Begin Recorded information

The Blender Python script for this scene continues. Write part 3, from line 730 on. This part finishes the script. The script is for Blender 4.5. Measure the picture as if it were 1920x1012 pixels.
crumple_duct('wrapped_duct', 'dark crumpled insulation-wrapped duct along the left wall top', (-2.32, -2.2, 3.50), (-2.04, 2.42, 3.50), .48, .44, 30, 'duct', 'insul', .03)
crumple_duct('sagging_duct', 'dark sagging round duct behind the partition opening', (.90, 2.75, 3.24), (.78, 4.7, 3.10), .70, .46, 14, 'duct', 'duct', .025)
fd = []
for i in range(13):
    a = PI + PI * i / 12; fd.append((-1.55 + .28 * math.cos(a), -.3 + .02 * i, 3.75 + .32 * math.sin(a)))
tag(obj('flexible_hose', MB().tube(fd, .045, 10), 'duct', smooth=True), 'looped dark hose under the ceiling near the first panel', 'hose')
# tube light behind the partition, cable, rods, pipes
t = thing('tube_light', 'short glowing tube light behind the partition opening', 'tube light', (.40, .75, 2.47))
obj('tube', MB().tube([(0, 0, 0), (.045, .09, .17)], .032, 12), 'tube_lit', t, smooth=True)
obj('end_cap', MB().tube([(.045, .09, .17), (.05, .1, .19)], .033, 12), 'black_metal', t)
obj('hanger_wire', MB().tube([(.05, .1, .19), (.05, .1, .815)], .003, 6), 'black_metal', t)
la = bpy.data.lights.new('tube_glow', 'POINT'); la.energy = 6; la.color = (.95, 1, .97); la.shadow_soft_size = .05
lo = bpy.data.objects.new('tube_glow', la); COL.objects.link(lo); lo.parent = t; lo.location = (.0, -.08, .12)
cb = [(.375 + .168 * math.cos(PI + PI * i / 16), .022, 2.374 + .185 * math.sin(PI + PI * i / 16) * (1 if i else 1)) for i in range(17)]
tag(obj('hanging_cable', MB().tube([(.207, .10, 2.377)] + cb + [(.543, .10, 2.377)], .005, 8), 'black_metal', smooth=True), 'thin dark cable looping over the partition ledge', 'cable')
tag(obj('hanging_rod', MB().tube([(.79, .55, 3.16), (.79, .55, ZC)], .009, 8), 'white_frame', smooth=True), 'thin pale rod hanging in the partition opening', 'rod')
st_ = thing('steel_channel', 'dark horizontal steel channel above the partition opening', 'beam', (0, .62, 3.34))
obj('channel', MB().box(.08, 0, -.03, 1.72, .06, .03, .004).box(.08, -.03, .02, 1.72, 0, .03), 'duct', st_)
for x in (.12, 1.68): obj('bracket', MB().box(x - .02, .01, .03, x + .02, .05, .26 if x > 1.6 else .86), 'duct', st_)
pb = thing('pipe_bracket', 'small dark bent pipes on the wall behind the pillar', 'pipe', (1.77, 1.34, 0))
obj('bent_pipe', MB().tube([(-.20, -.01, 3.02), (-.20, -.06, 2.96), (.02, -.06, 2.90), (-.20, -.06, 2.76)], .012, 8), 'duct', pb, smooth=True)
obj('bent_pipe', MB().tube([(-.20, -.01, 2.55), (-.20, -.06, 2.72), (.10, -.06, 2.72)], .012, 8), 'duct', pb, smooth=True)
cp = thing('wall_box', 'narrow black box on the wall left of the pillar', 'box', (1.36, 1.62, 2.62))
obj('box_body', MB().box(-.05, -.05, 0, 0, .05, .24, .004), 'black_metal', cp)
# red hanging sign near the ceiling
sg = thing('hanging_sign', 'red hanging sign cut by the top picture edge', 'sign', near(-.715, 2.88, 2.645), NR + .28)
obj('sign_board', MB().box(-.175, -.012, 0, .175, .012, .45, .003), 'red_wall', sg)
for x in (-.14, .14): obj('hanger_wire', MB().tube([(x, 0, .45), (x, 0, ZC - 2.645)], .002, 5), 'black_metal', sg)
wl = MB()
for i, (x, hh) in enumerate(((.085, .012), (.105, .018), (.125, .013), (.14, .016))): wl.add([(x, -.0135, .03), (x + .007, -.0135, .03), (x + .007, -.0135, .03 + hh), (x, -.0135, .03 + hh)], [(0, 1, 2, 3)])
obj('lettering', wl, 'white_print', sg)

End Recorded information

:: What the exercise asks ::
Return every line of the material exactly.

:: Response to this exercise ::
The Blender Python script for this scene continues. Write part 3, from line 730 on. This part finishes the script. The script is for Blender 4.5. Measure the picture as if it were 1920x1012 pixels.
crumple_duct('wrapped_duct', 'dark crumpled insulation-wrapped duct along the left wall top', (-2.32, -2.2, 3.50), (-2.04, 2.42, 3.50), .48, .44, 30, 'duct', 'insul', .03)
crumple_duct('sagging_duct', 'dark sagging round duct behind the partition opening', (.90, 2.75, 3.24), (.78, 4.7, 3.10), .70, .46, 14, 'duct', 'duct', .025)
fd = []
for i in range(13):
    a = PI + PI * i / 12; fd.append((-1.55 + .28 * math.cos(a), -.3 + .02 * i, 3.75 + .32 * math.sin(a)))
tag(obj('flexible_hose', MB().tube(fd, .045, 10), 'duct', smooth=True), 'looped dark hose under the ceiling near the first panel', 'hose')
# tube light behind the partition, cable, rods, pipes
t = thing('tube_light', 'short glowing tube light behind the partition opening', 'tube light', (.40, .75, 2.47))
obj('tube', MB().tube([(0, 0, 0), (.045, .09, .17)], .032, 12), 'tube_lit', t, smooth=True)
obj('end_cap', MB().tube([(.045, .09, .17), (.05, .1, .19)], .033, 12), 'black_metal', t)
obj('hanger_wire', MB().tube([(.05, .1, .19), (.05, .1, .815)], .003, 6), 'black_metal', t)
la = bpy.data.lights.new('tube_glow', 'POINT'); la.energy = 6; la.color = (.95, 1, .97); la.shadow_soft_size = .05
lo = bpy.data.objects.new('tube_glow', la); COL.objects.link(lo); lo.parent = t; lo.location = (.0, -.08, .12)
cb = [(.375 + .168 * math.cos(PI + PI * i / 16), .022, 2.374 + .185 * math.sin(PI + PI * i / 16) * (1 if i else 1)) for i in range(17)]
tag(obj('hanging_cable', MB().tube([(.207, .10, 2.377)] + cb + [(.543, .10, 2.377)], .005, 8), 'black_metal', smooth=True), 'thin dark cable looping over the partition ledge', 'cable')
tag(obj('hanging_rod', MB().tube([(.79, .55, 3.16), (.79, .55, ZC)], .009, 8), 'white_frame', smooth=True), 'thin pale rod hanging in the partition opening', 'rod')
st_ = thing('steel_channel', 'dark horizontal steel channel above the partition opening', 'beam', (0, .62, 3.34))
obj('channel', MB().box(.08, 0, -.03, 1.72, .06, .03, .004).box(.08, -.03, .02, 1.72, 0, .03), 'duct', st_)
for x in (.12, 1.68): obj('bracket', MB().box(x - .02, .01, .03, x + .02, .05, .26 if x > 1.6 else .86), 'duct', st_)
pb = thing('pipe_bracket', 'small dark bent pipes on the wall behind the pillar', 'pipe', (1.77, 1.34, 0))
obj('bent_pipe', MB().tube([(-.20, -.01, 3.02), (-.20, -.06, 2.96), (.02, -.06, 2.90), (-.20, -.06, 2.76)], .012, 8), 'duct', pb, smooth=True)
obj('bent_pipe', MB().tube([(-.20, -.01, 2.55), (-.20, -.06, 2.72), (.10, -.06, 2.72)], .012, 8), 'duct', pb, smooth=True)
cp = thing('wall_box', 'narrow black box on the wall left of the pillar', 'box', (1.36, 1.62, 2.62))
obj('box_body', MB().box(-.05, -.05, 0, 0, .05, .24, .004), 'black_metal', cp)
# red hanging sign near the ceiling
sg = thing('hanging_sign', 'red hanging sign cut by the top picture edge', 'sign', near(-.715, 2.88, 2.645), NR + .28)
obj('sign_board', MB().box(-.175, -.012, 0, .175, .012, .45, .003), 'red_wall', sg)
for x in (-.14, .14): obj('hanger_wire', MB().tube([(x, 0, .45), (x, 0, ZC - 2.645)], .002, 5), 'black_metal', sg)
wl = MB()
for i, (x, hh) in enumerate(((.085, .012), (.105, .018), (.125, .013), (.14, .016))): wl.add([(x, -.0135, .03), (x + .007, -.0135, .03), (x + .007, -.0135, .03 + hh), (x, -.0135, .03 + hh)], [(0, 1, 2, 3)])
obj('lettering', wl, 'white_print', sg)